U.S. producer prices rose six percent year-over-year in April 2026, marking the steepest increase since early 2022 [1, 2].
This spike in wholesale inflation signals growing pressure on businesses to raise prices for consumers to maintain profit margins. Because the Producer Price Index tracks costs at the factory and wholesale level, these increases often serve as a precursor to higher retail prices.
The data, released Wednesday, shows that the overall Producer Price Index climbed six percent [1, 2]. This represents the biggest gain in the index since the early part of 2022 [3].
Core inflation, which strips out the volatile effects of food and energy, also showed a significant increase. The core PPI measure rose 5.2% year-over-year [2]. This suggests that inflationary pressures are not limited to just a few sectors but are becoming more embedded across the broader economy.
Analysts said the surge is primarily due to higher energy prices [2, 3]. These costs are partly linked to the ongoing war with Iran, which has disrupted global energy markets and increased the cost of raw materials, adding further strain to supply chains.
Companies now face a difficult choice between absorbing these higher input costs or passing them on to customers.
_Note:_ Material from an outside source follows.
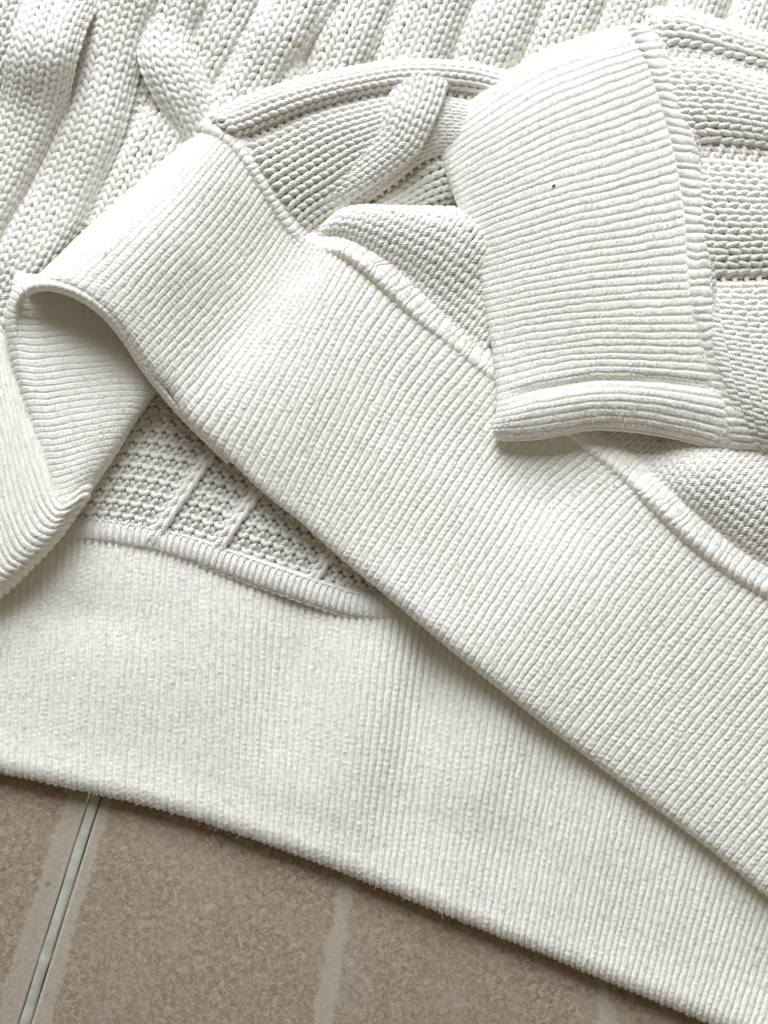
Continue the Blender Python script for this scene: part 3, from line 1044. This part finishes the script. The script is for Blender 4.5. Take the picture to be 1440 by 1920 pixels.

If the latter occurs, it could complicate efforts to stabilize the cost of living for American households.
“U.S. producer prices rose six percent year-over-year in April 2026”
The sharp rise in the PPI indicates that the 'cost-push' side of inflation is accelerating. When wholesale prices climb rapidly due to geopolitical instability and energy shocks, it creates a ripple effect that typically leads to higher Consumer Price Index (CPI) readings. This may force policymakers to reconsider interest rate strategies to combat persistent inflation.